II
It is because every fragment of the earth is a source of happiness that men ceaselessly dream of winning that source for their own profit.
They do not wish to have all humanity refresh itself, plunge its feverish face and lips in the cool waters.
Once the springs were the delight and the wealth of whole peoples; they were conducted magnificently along majestically proportioned aqueducts; their liquid opulence, crossing valleys and mountains, entered the cities with a great outburst of architectural joy; it shone and sparkled in the sunlight from a thousand embellished apertures before it went to bathe and nourish the people.
The statues of the gods watched over this treasure.
Today, the most beautiful springs are guarded by railings; one goes to a wicket and pays in order to drink there.
In the same way, all the springs of joy seem to have been sequestered for the profit of a few people.
This is not always for the sake of gain. In most cases it is simply for exclusiveness. The man who owns something capable of giving joy naïvely imagines that he will be happier if he is the only one to drink from this inexhaustible breast. He becomes infatuated with it and thinks of nothing but how to shut up his treasure. He puts up a wall and provides it with fragments of sharp glass, so that the wall may show its teeth, so that it may be not only defensive but, in some sense, offensive. At times, yawning with ennui in the very midst of his material prosperity, he makes an opening in the wall, only to correct this imprudence with a ditch; and from behind this he seems to say, “Now see how rich I am; look and proclaim it in a loud voice, you who pass by, for I am beginning not to be so sure of it myself.”
To shut up a picture, a beautiful tree, a sumptuous tapestry for one’s own exclusive benefit is, after all, only a trifling folly; but there are some who undertake to capture a river, a mountain, a horizon, the sea.
A few years ago, I visited the shore of the Mediterranean, between Cannes and Menton.

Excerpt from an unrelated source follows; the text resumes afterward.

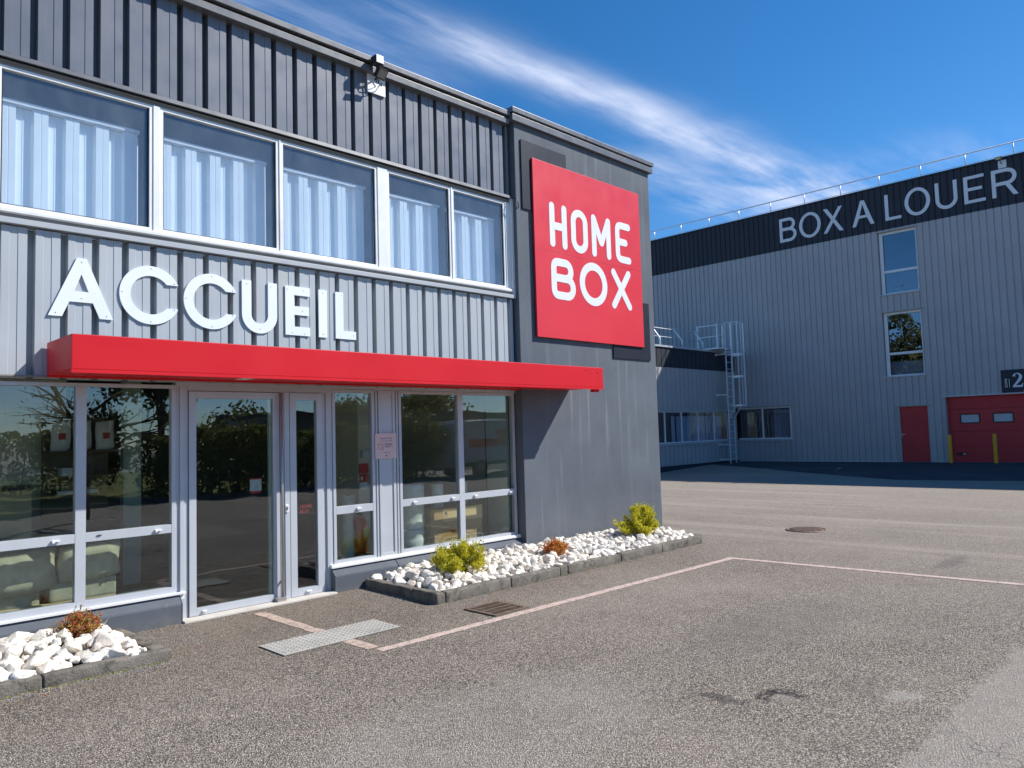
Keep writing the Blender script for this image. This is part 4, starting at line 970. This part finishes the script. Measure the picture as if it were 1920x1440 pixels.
# windows with deep reveals
def farwin(oa, ob, z0, z1, rail, name='window', m='glass_far', vert=None):
    ya, yb = -ob, -oa; xf = X2+.10
    f = MB(); wv = .07
    f.box(xf, xf+.06, ya+.01, ya+.01+wv-.02, z0, z1); f.box(xf, xf+.06, yb-.15, yb-.02, z0, z1)
    A, Bq = ya+.06, yb-.15
    f.box(xf+.001, xf+.059, A, Bq, z0, z0+.055); f.box(xf+.001, xf+.059, A, Bq, z1-.09, z1); f.box(xf+.001, xf+.059, A, Bq, rail-.045, rail+.045)
    f = f.build(name, 'alu', B2, .004)
    MB().box(xf+.025, xf+.035, A, Bq, z0+.055, rail-.045).build('pane', m, f); MB().box(xf+.025, xf+.035, A, Bq, rail+.045, z1-.09).build('pane', m, f)
    MB().box(xf+.02, xf+.024, Bq-.02, Bq, z0+.055, z1-.09).build('gasket', 'black', f)
    MB().box(X2-.05, xf, ya-.07, yb+.07, z0-.04, z0-.005).build('sill', 'alu_grey', f, .003)
    MB().box(X2-.045, X2+.02, ya-.07, yb+.07, z1+.003, z1+.04).build('lintel', 'shade_clad', f, .003)
    MB().box(X2-.006, xf, ya-.03, ya-.001, z0, z1).box(X2-.006, xf, yb+.001, yb+.03, z0, z1).build('reveal', 'shade_clad', f)
    return f
farwin(-9.76, -8.44, 6.33, 8.64, 7.17); f = farwin(-9.76, -8.44, 3.31, 5.66, 4.14)
# radiator-like rail seen behind the lower window and floor slab
MB().box(X2+.3, X2+.34, 8.5, 9.7, 3.35, 3.85).build('blind', 'curtain', f)
# ground floor window by the ladder
f = MB(); xf = X2+.06
f.box(xf, xf+.06, 13.42, 13.50, 1.10, 2.42).box(xf, xf+.06, 14.63, 14.69, 1.16, 2.36).box(xf, xf+.06, 13.50, 15.75, 1.10, 1.16).box(xf, xf+.06, 13.50, 15.75, 2.36, 2.42)
f = f.build('window', 'alu', B2, .004)
for a, c in ((13.50, 14.63), (14.69, 15.75)): MB().box(xf+.025, xf+.035, a, c, 1.16, 2.36).build('pane', 'glass_far', f)
MB().box(X2-.05, xf, 13.33, 15.7, 1.045, 1.085).build('sill', 'alu_grey', f, .003); MB().box(X2-.04, xf, 13.33, 15.7, 2.435, 2.465).build('lintel', 'shade_clad', f)
def drape(T, fn, u0, u1, z0, z1, d, m='curtain', amp=.03, f=38):
    n = int((u1-u0)/.02); vs = []
    for i in range(n+1):
        u = u0+(u1-u0)*i/n; dd = d+amp*math.sin(u*f+1.5*math.sin(u*7)); vs += [fn(u, z0, dd), fn(u+.01*math.sin(i), z1, dd)]
    return MB().add(vs, [(2*i, 2*i+1, 2*i+3, 2*i+2) for i in range(n)], True).build('curtain', m, T)
drape(f, FY, -14.3, -13.55, 1.1, 2.3, X2+.35)
# door and roller door
d = MB().box(X2+.09, X2+.13, 8.445, 9.365, .215, 2.185).build('door', 'door_red', B2, .004)
MB().box(X2+.05, X2+.09, 9.23, 9.36, 1.185, 1.21).box(X2+.075, X2+.09, 9.33, 9.37, 1.12, 1.24).build('handle', 'steel', d, .004)
MB().box(X2+.03, X2+.16, 9.37, 9.46, .2, 2.21).box(X2+.03, X2+.16, 8.36, 8.44, .2, 2.21).box(X2+.03, X2+.16, 8.44, 9.37, 2.187, 2.21).build('door_frame', 'shade_clad', B2)
MB().box(X2-.04, X2+.03, 8.29, 9.55, 2.215, 2.245).build('lintel', 'shade_clad', B2); MB().box(X2-.03, X2+.15, 8.36, 9.46, .17, .212).build('threshold', 'concrete', B2)
gd = thing_ = None
zs_ = [.2, .72, 1.26, 2.02, 2.46]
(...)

I was struck by a strange thing: the road that follows the edge of the sea, at the foot of the hills, through a thousand natural beauties, continually loses sight of the waves; it seems as if pushed back, held aside.

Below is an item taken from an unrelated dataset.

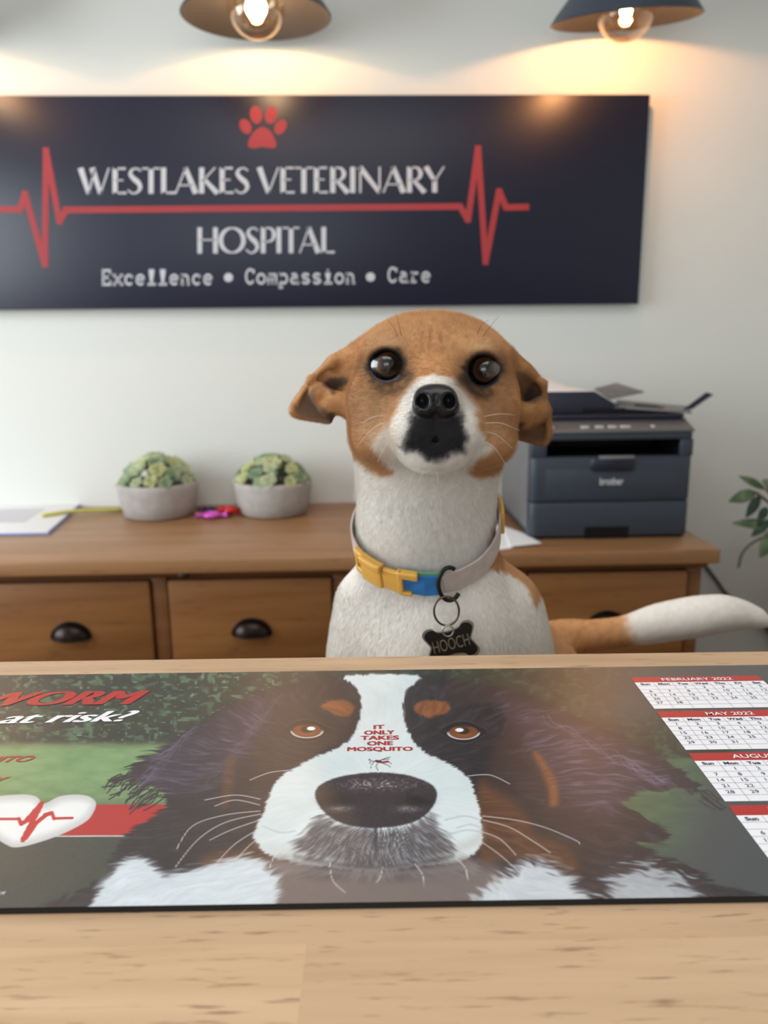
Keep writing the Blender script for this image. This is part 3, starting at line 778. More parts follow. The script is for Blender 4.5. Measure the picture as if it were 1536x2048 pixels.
succulent(243, 397, 1037, 950, 'green succulent in grey concrete bowl on the sideboard, nearer the booklet', 3)
succulent(473, 624, 1033, 947, 'green succulent in grey concrete bowl on the sideboard, nearer the dog', 8)

# ================================================================== LEAFY PLANT, CABLE
M_leaf = leaf_mat('leaf_green', (84, 108, 76), (122, 142, 108)); M_leafd = leaf_mat('leaf_dark', (38, 62, 52), (60, 86, 66))
M_stem = mat('plant_stem', (96, 96, 78), .7); M_planter = mat('planter_grey', (92, 90, 96), .6)
PYp = 1.95
base = P(1640, 1400, PYp)
pl = thing('potted_plant', 'leafy green plant standing on the floor at the right of the sideboard', 'plant', (base[0], PYp, 0))
m = MB(); m.lathe([(.001, 0), (.10, 0), (.105, .01), (.135, .62), (.14, .66), (.13, .66), (.125, .62), (.001, .615)], (base[0], PYp, .001), 40); m.build('planter', M_planter, pl, smooth=True)
def leaf(m, p0, p1, w_, sag, mi, roll=0.0):
    p0, p1 = np.array(p0), np.array(p1); d = p1-p0; L = np.linalg.norm(d); d /= L
    side = np.cross(d, [math.sin(roll)*.5, -1.0, .35]); side /= np.linalg.norm(side); up = np.cross(side, d)
    K = 9; v = []; f = []
    for i in range(K+1):
        t_ = i/K; c = p0+d*L*t_-np.array([0, 0, sag*t_*t_]); ww = w_*math.sin(math.pi*min(t_*.96+.02, 1))**.8*(1-.25*t_)
        v += [c-side*ww+up*ww*.25, c, c+side*ww+up*ww*.25]
    for i in range(K): f += [(3*i, 3*i+1, 3*i+4, 3*i+3), (3*i+1, 3*i+2, 3*i+5, 3*i+4)]
    m.add(v, f, mi)
m = MB()
lv = [((1530, 978), (1478, 949), 7, 0, 0), ((1512, 985), (1458, 1000), 11, 0, 0), ((1520, 992), (1492, 1032), 9, 1, 0), ((1545, 1050), (1465, 1043), 9, 0, 0),
      ((1540, 1040), (1503, 1070), 9, 1, 0), ((1550, 1060), (1520, 1112), 14, 0, 0), ((1560, 985), (1524, 958), 12, 0, 0), ((1570, 1000), (1600, 950), 14, 0, 0),
      ((1580, 1030), (1640, 1010), 14, 0, 0), ((1590, 1080), (1560, 1120), 14, 1, 0), ((1600, 1060), (1660, 1080), 14, 0, 0), ((1535, 1015), (1515, 1040), 8, 1, 0), ((1580, 960), (1570, 900), 13, 0, 0), ((1620, 950), (1680, 920), 13, 1, 0)]
for (a, b_, ww, dk, _) in lv:
    leaf(m, P(a[0], a[1], PYp+.01), P(b_[0], b_[1], PYp-.02), px2m(ww*1.35, PYp), .004, dk, random.uniform(-.6, .6))
m.build('foliage', [M_leaf, M_leafd], pl, smooth=True, solid=.0006)
for pts, r in (([(1640, 1240), (1615, 1120), (1575, 1040), (1512, 985)], 3.2), ([(1640, 1240), (1625, 1140), (1600, 1070), (1545, 1050)], 3), ([(1640, 1240), (1640, 1100), (1600, 1000), (1580, 960)], 3),
               ([(1600, 1090), (1540, 1074), (1505, 1086), (1484, 1108), (1477, 1135)], 2.6), ([(1640, 1240), (1650, 1100), (1640, 1000), (1620, 950)], 3), ([(1575, 1040), (1560, 1010), (1530, 978)], 2)):
    pp = [P(x, y, PYp) for x, y in pts]
    if pts[0] == (1640, 1240): pp = [np.array([base[0], PYp, .60])]+pp
    m = MB(); m.tube(smooth_poly(pp, 5, False), px2m(r, PYp), 8); m.build('stem', M_stem, pl, smooth=True)

m = MB(); CYp = WALL_Y-.012
path = [P(x, y, CYp) for x, y in ((1380, 1075), (1404, 1122), (1432, 1160), (1450, 1185), (1472, 1203), (1505, 1228), (1540, 1266), (1580, 1330), (1600, 1420))]
path += [np.array([path[-1][0]+.03, CYp, .3]), np.array([path[-1][0]+.05, CYp, .01])]
m.tube(smooth_poly(path, 5, False), px2m(4.2, CYp), 8); o = m.build('power_cable', mat('cable_grey', (84, 84, 84), .5), smooth=True, origin=path[0])
tag(o, 'dark grey cable drooping down the wall beside the sideboard', 'cable')
# ================================================================== DESK MAT WITH PRINTED PICTURE
MT = 0.0024                                    # thickness
MZ = CT+MT
b_front = (w2m(*onz(0, 1814, MZ)[:2])[1]+w2m(*onz(1536, 1794, MZ)[:2])[1])/2
b_back = (w2m(*onz(0, 1349, MZ)[:2])[1]+w2m(*onz(1536, 1331, MZ)[:2])[1])/2
A0, A1 = -.25, .285
mat_root = thing('desk_mat', 'printed desk mat with a big tricolour dog face and calendars lying on the counter', 'mat', m2w((A0+A1)/2, (b_front+b_back)/2, CT))
M_rub = mat('black_rubber', (14, 14, 16), .7)
m = MB(); m.hexa([m2w(A0, b_front, CT+.0002), m2w(A1, b_front, CT+.0002), m2w(A1, b_back, CT+.0002), m2w(A0, b_back, CT+.0002)], [m2w(A0, b_front, MZ-.0002), m2w(A1, b_front, MZ-.0002), m2w(A1, b_back, MZ-.0002), m2w(A0, b_back, MZ-.0002)])
m.build('rubber_base', M_rub, mat_root)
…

People have appropriated the horizon; they have driven their fortune like a wedge between the divine sea and the road of the common folk. They wish to be the only ones to possess the ocean, dawn, the gold and sapphire of moon, the tempests and the thunders of the open sea.
Do not be alarmed, mistaken brothers, do not tremble; we shall not throw down your walls. Live in peace in your sumptuous prison, our portion remains so beautiful and so great that we shall never exhaust it.

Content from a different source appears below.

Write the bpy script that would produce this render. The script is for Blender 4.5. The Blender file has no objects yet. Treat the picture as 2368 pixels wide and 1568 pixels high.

Close your gates, you will not shut in the perfume of your shrubbery, nor all the wind, nor all the sky. You will not imprison the fragrant odor of your flower-beds. We shall breathe them, as we pass, lovingly, and continue on our way. We shall go on still further, for we have many things to acquaint ourselves with, we divine so many, many of them that a whole life is short in the light of such a destiny. But if it pleases you to join our vagabond company you will discover, perhaps, the other side of your own walls, which are hung with flax-weed and wild geranium. The road that skirts them outside leads to joy also.
And besides, one does not find these ingenuous walls everywhere. The greed of men has not yet subjected all the beauty of things. You have snatched up in your fingers a fleeting draught of water: the ocean does not seem to be aware of it.
You must understand that we really possess nothing by ourselves. Veil, if you wish, the faces of your women and visit every day the gold in the depths of your vaults. Exclusiveness yields you no wealth save that which is dead and unproductive.
But he is truly rich for whom life is a perpetual discovery.